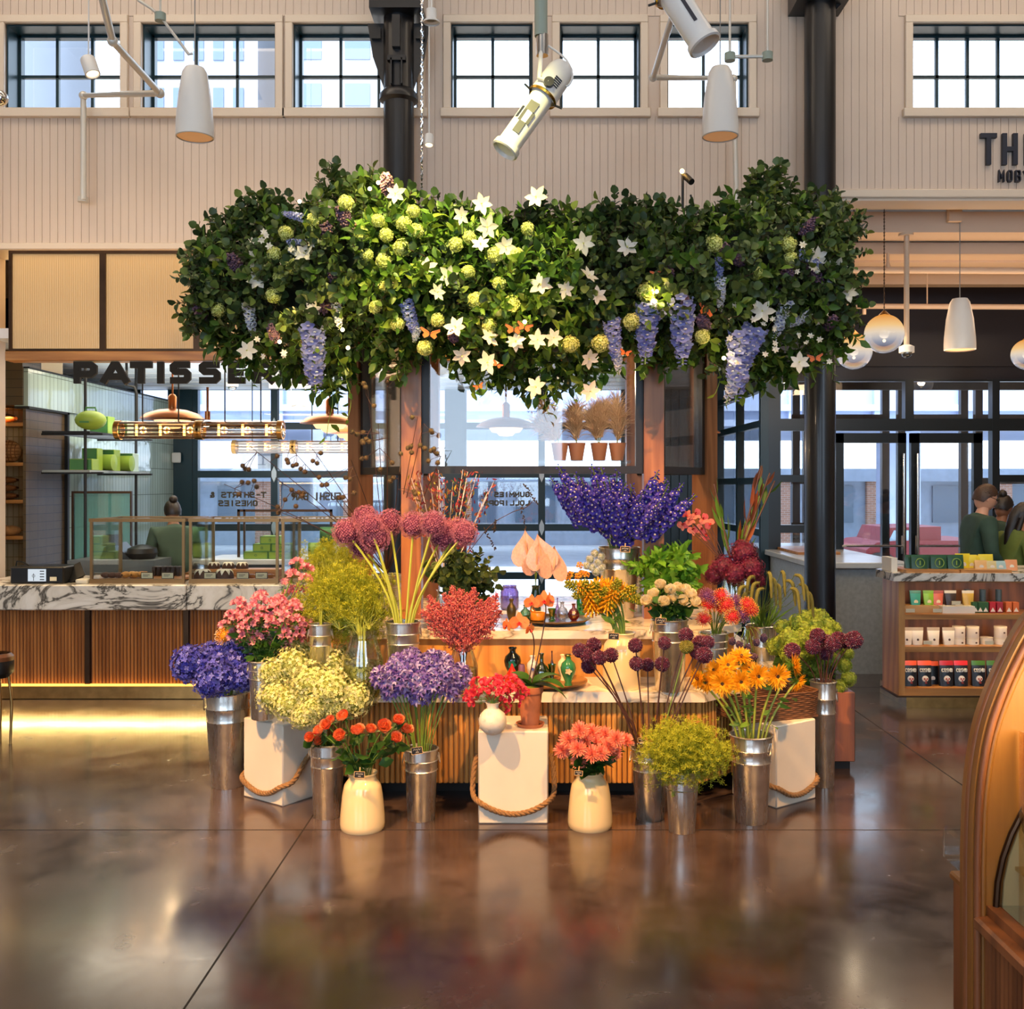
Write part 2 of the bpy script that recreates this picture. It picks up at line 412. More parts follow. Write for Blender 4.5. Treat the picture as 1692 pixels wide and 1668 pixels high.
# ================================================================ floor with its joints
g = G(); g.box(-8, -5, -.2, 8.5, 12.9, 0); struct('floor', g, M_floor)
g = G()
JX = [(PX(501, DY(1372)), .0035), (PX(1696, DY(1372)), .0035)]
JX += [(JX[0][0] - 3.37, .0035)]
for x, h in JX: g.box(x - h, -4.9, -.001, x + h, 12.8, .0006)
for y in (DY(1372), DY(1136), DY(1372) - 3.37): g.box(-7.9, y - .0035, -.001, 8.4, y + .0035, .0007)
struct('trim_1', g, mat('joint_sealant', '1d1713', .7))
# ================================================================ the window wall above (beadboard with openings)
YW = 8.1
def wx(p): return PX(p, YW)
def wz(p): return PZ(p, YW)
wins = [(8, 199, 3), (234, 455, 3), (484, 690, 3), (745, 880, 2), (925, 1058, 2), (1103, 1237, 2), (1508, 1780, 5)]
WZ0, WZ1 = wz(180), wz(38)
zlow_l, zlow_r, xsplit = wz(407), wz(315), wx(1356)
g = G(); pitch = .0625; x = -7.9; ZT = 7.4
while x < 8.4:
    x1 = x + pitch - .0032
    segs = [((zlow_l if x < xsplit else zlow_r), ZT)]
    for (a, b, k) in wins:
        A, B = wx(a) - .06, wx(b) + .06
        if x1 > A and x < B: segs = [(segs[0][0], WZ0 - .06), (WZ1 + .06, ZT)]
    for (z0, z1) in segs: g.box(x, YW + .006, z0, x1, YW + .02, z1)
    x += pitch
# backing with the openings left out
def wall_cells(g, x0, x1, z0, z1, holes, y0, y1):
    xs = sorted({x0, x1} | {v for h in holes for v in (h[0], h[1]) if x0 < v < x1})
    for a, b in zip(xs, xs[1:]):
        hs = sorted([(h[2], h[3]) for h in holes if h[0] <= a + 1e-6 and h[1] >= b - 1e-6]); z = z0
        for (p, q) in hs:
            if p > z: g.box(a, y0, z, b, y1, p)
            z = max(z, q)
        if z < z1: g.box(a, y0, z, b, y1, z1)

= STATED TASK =
Transcribe all the lines above exactly, apart from the pictures.

= TASK OUTPUT =
Write part 2 of the bpy script that recreates this picture. It picks up at line 412. More parts follow. Write for Blender 4.5. Treat the picture as 1692 pixels wide and 1668 pixels high.
# ================================================================ floor with its joints
g = G(); g.box(-8, -5, -.2, 8.5, 12.9, 0); struct('floor', g, M_floor)
g = G()
JX = [(PX(501, DY(1372)), .0035), (PX(1696, DY(1372)), .0035)]
JX += [(JX[0][0] - 3.37, .0035)]
for x, h in JX: g.box(x - h, -4.9, -.001, x + h, 12.8, .0006)
for y in (DY(1372), DY(1136), DY(1372) - 3.37): g.box(-7.9, y - .0035, -.001, 8.4, y + .0035, .0007)
struct('trim_1', g, mat('joint_sealant', '1d1713', .7))
# ================================================================ the window wall above (beadboard with openings)
YW = 8.1
def wx(p): return PX(p, YW)
def wz(p): return PZ(p, YW)
wins = [(8, 199, 3), (234, 455, 3), (484, 690, 3), (745, 880, 2), (925, 1058, 2), (1103, 1237, 2), (1508, 1780, 5)]
WZ0, WZ1 = wz(180), wz(38)
zlow_l, zlow_r, xsplit = wz(407), wz(315), wx(1356)
g = G(); pitch = .0625; x = -7.9; ZT = 7.4
while x < 8.4:
    x1 = x + pitch - .0032
    segs = [((zlow_l if x < xsplit else zlow_r), ZT)]
    for (a, b, k) in wins:
        A, B = wx(a) - .06, wx(b) + .06
        if x1 > A and x < B: segs = [(segs[0][0], WZ0 - .06), (WZ1 + .06, ZT)]
    for (z0, z1) in segs: g.box(x, YW + .006, z0, x1, YW + .02, z1)
    x += pitch
# backing with the openings left out
def wall_cells(g, x0, x1, z0, z1, holes, y0, y1):
    xs = sorted({x0, x1} | {v for h in holes for v in (h[0], h[1]) if x0 < v < x1})
    for a, b in zip(xs, xs[1:]):
        hs = sorted([(h[2], h[3]) for h in holes if h[0] <= a + 1e-6 and h[1] >= b - 1e-6]); z = z0
        for (p, q) in hs:
            if p > z: g.box(a, y0, z, b, y1, p)
            z = max(z, q)
        if z < z1: g.box(a, y0, z, b, y1, z1)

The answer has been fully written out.